The Felice Brothers is two brothers (a third left a while back), Ian and James Felice, plus two others. They’re a mixture of a hoedown Americana group and a Waits/Springsteen folk-rock band, in other words they occupy a tier of rock made famous by The Band. Ian Felice’s voice is hoarse, strangled passionate, and his songs are impressionistic tales, in a direct line from Dylan, of sorrow and rage told by losers and lovers. What I heard of their previous four albums never inspired me to buy, but Yonder Is the Clock (the title taken from an unpublished Mark Twain work) is a huge leap forward.

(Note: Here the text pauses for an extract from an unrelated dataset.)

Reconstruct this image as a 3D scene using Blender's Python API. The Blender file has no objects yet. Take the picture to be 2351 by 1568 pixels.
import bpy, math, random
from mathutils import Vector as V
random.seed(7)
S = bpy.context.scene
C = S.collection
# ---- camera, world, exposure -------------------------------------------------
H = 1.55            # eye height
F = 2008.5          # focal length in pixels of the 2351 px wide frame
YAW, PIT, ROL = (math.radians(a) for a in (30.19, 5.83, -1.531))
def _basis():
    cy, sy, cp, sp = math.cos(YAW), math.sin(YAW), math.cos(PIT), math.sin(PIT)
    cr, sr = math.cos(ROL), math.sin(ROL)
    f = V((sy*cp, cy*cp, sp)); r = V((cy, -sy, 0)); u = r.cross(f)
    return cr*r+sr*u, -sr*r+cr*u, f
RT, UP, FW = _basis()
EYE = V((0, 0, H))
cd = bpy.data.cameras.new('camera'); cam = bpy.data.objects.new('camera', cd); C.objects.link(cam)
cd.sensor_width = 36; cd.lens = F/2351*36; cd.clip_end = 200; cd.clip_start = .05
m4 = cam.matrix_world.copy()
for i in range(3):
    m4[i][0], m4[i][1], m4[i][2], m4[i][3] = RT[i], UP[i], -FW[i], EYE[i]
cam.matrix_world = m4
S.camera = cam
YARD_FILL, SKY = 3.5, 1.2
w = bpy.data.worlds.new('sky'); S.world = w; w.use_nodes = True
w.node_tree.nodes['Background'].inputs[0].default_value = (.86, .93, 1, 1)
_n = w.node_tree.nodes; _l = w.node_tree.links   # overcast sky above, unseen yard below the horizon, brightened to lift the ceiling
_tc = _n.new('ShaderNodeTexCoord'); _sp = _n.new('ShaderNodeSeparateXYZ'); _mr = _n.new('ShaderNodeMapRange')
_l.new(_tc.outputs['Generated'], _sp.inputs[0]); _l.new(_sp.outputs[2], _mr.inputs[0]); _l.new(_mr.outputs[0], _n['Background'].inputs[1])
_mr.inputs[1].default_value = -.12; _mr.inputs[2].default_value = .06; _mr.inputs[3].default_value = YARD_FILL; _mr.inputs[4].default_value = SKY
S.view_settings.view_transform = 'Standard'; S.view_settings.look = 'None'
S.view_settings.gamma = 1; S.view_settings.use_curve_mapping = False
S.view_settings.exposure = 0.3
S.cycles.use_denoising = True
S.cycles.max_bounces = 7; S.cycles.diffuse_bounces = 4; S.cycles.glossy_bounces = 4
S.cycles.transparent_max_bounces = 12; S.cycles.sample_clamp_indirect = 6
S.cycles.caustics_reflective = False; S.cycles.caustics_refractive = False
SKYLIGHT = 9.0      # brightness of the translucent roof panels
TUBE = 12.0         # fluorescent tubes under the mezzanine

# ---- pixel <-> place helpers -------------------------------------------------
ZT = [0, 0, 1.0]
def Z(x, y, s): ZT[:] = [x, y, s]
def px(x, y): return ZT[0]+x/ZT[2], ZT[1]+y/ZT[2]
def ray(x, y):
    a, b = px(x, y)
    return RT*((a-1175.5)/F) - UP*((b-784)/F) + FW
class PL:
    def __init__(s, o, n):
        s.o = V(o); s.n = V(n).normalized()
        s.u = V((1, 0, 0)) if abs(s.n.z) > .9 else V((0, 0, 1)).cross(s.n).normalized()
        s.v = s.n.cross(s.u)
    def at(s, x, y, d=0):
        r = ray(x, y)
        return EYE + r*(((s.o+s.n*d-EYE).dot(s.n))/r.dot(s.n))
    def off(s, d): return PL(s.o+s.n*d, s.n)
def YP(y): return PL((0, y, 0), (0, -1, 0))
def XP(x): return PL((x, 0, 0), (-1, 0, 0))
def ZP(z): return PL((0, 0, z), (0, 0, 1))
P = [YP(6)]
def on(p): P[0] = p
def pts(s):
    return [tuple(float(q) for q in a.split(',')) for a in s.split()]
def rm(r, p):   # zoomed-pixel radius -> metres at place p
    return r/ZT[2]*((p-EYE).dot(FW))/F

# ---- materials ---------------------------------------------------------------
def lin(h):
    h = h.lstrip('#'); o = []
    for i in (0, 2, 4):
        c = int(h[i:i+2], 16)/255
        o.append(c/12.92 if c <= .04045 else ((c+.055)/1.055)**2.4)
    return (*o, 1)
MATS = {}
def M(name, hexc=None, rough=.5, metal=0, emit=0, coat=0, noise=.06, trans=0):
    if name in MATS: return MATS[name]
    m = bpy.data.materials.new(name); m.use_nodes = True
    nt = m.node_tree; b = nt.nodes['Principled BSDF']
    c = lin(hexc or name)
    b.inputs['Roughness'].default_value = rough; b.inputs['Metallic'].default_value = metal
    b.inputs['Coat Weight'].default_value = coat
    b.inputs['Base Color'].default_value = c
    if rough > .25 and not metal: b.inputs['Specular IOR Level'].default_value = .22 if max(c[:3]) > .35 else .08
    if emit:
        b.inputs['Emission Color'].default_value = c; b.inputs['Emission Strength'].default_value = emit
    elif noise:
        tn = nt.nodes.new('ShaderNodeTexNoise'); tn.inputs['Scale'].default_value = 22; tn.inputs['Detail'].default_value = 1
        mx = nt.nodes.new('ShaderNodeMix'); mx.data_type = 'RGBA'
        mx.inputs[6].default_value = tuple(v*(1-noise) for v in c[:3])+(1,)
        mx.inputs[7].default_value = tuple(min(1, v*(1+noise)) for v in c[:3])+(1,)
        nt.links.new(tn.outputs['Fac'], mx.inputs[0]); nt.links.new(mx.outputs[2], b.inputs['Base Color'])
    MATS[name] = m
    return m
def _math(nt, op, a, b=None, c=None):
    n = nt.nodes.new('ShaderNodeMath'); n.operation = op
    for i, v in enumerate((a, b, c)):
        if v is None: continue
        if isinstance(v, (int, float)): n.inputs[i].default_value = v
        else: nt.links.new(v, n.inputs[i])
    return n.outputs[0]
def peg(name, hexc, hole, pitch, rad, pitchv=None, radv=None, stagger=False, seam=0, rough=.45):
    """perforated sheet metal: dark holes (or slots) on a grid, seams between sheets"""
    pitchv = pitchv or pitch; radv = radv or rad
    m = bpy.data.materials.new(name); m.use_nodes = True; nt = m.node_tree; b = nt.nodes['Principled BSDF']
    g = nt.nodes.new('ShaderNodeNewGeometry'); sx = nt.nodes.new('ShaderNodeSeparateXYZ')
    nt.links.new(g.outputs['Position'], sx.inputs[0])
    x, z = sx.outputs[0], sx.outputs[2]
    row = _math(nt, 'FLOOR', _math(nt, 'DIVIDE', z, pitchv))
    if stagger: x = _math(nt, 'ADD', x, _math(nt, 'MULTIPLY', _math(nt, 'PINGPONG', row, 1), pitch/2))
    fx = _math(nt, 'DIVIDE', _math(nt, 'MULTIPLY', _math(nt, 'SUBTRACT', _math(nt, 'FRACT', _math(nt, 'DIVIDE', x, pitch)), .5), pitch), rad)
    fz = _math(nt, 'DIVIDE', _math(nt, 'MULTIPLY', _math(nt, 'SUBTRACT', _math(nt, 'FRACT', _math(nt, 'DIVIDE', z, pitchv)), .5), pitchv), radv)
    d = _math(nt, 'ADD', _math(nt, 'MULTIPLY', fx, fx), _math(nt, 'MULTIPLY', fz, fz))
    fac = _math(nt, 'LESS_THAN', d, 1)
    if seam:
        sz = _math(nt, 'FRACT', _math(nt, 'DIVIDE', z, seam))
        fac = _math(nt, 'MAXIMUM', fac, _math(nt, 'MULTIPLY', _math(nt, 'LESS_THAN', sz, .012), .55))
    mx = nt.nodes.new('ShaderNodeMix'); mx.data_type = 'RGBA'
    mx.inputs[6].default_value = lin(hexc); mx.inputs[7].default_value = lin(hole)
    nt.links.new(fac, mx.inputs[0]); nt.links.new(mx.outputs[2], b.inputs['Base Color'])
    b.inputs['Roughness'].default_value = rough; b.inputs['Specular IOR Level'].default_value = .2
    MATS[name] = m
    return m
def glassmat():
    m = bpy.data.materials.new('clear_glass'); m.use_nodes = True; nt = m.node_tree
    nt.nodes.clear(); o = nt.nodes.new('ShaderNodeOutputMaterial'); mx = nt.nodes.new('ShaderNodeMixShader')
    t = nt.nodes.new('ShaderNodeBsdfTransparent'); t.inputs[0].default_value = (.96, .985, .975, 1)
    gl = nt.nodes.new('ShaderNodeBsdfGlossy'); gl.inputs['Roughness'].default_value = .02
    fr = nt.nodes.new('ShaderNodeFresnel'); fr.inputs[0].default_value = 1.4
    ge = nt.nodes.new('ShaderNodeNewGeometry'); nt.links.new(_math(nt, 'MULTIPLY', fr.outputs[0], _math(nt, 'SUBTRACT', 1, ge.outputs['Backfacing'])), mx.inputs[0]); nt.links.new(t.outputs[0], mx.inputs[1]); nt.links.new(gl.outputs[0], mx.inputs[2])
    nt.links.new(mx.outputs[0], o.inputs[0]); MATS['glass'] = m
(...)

Songs range from the sad country rock of ‘Katie Dear,’ through the woozy, tragic, strummed ‘Ambulance Man,’ to the stomping ‘Run Chicken Run.’ A couple of tracks are too much rollicking folk for me, but the overall effect is, despite the range of styles and speeds, surprisingly cohesive. One highlight is the rambunctious ‘Penn Station,’ turned into something electrifying by its opening casual guitar and soaring words: ‘Well, I died in Penn Station tonight, oh lord.’ Another, the gentle ‘All When We Were Young,’ with its piano and organ, sings of nostalgia for youth before the bombs came.
At first sounding untutored, Yonder Is the Clock transforms with a few listens to something enduring. The next Felice Brothers album will be much anticipated.